Rancangan Undang-Undang Tindak Pidana Kekerasan Seksual (RUU TPKS) bisa dikatakan salah satu rancangan undang-undang paling ramai diperbincangkan publik dalam satu dekade belakangan. Perubahan naskah akademik dan isi bahkan nama RUU, yang semula Penghapusan Kekerasan Seksual, terjadi berulang kali.
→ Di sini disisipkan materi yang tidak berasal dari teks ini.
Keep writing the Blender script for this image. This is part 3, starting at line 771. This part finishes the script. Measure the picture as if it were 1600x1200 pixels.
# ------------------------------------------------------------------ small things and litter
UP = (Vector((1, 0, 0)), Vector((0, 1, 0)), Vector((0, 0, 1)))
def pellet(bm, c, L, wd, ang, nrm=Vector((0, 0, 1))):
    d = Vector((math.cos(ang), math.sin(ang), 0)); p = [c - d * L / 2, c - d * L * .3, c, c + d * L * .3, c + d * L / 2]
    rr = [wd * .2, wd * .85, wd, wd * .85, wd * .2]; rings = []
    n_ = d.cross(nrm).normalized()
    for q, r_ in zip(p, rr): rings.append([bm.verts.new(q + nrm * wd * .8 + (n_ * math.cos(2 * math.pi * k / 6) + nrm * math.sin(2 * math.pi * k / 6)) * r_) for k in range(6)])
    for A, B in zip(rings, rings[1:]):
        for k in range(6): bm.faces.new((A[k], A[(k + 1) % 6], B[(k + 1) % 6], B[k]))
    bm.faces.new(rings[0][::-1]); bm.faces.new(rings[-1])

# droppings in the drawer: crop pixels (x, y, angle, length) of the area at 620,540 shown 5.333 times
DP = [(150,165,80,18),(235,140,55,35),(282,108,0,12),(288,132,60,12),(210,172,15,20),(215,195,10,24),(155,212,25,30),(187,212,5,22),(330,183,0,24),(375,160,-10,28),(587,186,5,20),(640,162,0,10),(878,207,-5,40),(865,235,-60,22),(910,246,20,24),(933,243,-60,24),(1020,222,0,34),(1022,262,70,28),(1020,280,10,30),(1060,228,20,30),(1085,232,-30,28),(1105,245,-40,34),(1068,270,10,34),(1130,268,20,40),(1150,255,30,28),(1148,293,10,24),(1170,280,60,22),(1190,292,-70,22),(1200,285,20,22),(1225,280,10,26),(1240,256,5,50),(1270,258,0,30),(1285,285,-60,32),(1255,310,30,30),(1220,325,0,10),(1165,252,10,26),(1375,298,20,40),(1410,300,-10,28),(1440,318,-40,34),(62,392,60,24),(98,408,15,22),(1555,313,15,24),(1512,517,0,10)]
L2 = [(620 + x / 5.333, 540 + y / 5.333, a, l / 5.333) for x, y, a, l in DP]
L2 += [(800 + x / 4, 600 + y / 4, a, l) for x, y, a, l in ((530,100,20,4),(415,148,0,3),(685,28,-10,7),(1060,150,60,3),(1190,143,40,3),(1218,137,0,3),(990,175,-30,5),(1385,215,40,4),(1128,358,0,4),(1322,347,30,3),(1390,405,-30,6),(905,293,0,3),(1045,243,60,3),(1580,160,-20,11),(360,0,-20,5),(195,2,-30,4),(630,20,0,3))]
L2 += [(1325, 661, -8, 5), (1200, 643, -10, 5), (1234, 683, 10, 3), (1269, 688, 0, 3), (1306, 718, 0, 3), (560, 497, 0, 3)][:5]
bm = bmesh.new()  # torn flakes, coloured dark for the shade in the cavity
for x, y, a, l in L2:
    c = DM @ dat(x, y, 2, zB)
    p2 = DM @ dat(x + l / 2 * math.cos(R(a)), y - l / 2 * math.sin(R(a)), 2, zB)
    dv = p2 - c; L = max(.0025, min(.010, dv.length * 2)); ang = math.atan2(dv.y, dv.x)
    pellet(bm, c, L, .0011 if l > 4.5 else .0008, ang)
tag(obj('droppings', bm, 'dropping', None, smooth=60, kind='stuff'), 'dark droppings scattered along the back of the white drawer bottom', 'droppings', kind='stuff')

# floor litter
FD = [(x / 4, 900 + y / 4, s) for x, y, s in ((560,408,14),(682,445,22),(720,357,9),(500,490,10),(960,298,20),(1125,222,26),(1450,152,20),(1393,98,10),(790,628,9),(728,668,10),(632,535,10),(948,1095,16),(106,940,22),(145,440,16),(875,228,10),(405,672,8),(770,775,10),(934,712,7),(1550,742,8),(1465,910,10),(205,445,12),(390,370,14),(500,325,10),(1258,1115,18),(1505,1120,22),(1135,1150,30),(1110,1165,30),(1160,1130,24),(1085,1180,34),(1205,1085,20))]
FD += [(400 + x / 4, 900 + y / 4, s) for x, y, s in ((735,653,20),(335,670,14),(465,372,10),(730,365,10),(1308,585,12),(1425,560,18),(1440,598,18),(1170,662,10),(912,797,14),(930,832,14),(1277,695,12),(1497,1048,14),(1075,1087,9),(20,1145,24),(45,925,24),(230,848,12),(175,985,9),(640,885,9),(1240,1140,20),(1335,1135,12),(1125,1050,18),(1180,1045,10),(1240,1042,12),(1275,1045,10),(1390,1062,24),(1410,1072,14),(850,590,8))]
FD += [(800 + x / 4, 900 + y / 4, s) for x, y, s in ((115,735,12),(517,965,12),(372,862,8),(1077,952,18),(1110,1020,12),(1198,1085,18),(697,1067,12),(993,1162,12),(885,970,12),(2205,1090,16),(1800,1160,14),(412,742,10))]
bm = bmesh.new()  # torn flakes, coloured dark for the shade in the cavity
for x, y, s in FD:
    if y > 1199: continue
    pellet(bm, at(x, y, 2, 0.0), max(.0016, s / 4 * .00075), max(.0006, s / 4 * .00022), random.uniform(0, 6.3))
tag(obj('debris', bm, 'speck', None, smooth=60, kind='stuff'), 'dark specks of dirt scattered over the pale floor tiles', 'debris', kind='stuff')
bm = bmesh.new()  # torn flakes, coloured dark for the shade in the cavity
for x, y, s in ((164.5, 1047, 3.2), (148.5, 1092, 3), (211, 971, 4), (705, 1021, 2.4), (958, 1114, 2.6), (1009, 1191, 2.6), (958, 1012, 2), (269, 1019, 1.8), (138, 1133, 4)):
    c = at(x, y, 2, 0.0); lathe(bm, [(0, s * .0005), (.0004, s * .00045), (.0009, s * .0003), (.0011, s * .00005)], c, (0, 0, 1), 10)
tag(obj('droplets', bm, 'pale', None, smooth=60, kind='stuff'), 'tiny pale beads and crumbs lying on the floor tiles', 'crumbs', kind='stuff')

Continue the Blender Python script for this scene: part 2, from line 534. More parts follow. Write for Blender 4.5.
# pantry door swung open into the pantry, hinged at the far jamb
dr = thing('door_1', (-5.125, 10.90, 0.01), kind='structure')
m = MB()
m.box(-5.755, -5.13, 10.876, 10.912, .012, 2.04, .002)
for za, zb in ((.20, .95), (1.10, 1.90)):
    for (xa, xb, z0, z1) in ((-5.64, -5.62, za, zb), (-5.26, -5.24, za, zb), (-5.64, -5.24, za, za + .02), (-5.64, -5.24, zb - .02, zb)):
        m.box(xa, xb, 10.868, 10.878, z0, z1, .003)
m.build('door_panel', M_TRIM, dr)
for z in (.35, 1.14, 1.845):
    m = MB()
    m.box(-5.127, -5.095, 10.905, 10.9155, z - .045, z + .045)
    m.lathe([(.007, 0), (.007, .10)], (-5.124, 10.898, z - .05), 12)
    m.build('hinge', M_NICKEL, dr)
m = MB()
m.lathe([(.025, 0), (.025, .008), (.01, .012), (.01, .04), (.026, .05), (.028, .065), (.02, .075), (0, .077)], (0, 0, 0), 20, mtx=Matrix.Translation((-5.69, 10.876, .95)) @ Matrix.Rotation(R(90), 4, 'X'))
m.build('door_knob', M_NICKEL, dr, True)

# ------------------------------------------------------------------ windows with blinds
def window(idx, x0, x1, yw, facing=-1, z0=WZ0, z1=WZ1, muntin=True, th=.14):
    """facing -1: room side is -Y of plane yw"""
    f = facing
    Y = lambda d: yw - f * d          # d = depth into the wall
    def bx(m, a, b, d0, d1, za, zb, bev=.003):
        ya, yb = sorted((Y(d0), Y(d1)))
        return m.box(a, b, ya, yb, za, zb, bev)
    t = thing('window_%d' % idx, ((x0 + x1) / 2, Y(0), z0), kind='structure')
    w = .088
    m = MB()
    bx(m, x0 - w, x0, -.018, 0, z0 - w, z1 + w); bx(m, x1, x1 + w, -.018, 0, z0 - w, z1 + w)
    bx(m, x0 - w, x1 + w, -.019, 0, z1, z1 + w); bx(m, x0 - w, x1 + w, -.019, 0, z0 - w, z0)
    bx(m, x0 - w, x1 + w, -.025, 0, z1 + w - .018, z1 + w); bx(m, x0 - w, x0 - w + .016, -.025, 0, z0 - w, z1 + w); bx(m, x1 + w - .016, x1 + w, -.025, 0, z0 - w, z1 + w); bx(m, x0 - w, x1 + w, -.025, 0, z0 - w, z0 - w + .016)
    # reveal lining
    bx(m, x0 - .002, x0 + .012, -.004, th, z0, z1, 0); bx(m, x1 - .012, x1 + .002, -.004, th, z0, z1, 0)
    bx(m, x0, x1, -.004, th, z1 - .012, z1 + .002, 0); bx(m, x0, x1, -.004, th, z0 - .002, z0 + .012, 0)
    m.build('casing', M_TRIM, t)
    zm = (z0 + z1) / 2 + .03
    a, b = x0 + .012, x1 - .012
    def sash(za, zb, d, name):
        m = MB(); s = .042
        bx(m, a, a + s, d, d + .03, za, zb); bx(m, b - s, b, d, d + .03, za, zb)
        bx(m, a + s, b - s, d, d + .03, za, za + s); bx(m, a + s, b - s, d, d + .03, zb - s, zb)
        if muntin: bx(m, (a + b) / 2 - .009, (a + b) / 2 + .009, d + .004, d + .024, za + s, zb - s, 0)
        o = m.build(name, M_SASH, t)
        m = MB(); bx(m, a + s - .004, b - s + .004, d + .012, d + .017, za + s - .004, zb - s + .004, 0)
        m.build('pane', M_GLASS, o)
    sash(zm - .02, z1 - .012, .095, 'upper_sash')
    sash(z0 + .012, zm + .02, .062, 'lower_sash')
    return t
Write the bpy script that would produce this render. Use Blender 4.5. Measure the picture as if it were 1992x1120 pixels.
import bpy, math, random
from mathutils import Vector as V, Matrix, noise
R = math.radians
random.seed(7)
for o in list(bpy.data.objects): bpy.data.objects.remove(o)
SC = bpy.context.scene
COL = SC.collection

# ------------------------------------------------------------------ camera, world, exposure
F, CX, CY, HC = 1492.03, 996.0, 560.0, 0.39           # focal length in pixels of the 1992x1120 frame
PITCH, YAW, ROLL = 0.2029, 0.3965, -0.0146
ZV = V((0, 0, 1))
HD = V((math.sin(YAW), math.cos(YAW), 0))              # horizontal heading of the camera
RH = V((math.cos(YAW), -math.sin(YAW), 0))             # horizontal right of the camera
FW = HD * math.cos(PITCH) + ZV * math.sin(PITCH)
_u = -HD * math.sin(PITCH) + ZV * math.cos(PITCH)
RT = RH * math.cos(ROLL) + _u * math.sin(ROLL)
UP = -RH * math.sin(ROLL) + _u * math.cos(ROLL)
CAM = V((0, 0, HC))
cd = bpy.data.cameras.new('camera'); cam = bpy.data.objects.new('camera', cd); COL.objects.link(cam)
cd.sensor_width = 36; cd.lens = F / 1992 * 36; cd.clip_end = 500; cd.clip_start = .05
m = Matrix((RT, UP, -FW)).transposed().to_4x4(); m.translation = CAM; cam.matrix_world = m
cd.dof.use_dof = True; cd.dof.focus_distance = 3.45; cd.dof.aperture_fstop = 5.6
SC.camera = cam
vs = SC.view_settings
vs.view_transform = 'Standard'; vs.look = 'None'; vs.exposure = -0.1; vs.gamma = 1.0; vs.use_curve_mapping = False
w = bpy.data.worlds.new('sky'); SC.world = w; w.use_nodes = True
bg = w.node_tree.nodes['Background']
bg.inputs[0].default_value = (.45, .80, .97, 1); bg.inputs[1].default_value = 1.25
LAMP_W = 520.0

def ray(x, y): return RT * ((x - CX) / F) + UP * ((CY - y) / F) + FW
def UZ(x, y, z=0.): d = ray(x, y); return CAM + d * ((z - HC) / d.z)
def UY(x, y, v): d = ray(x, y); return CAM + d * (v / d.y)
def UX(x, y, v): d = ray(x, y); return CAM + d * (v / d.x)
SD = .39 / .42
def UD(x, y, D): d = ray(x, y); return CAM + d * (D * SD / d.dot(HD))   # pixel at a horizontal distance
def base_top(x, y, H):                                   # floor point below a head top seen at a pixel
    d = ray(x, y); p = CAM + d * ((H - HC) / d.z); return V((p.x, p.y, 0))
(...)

Perkembangan terakhir pada 18 Januari 2022 lalu rapat paripuna Dewan Perwakilan Rakyat (DPR) menyepakati RUU TPKS sebagai usul inisiatif DPR. Penyusunan RUU TPKS tercatat dilakukan sejak tahun 2014. Komisi Nasional Anti Kekerasan Terhadap Perempuan (Komnas Perempuan) bersama gerakan masyarakat sipil saat itu mendorong parlemen membentuk regulasi penghapusan kekerasan seksual dengan membawa naskah awal RUU TPKS.
Selanjutnya baru pada tahun 2016 naskah awal itu masuk dalam daftar penambahan program legislasi nasional periode 2015-2019. Sejak saat itu tarik ulur legislasi RUU TPKS berbuah sejumlah perdebatan publik. Entah bagaimana, salah satu perdebatannya melebar pada tudingan pelegalan perilaku homoseksual secara terselubung.
Namun, perdebatan paling sederhana mungkin adalah kebingungan normatif hukum pidana. Misalnya apa bedanya tindak pidana perbuatan cabul yang ada dalam Kitab Undang-Undang Hukum Pidana (KUHP) dengan rumusan tindak pidana kekerasan seksual?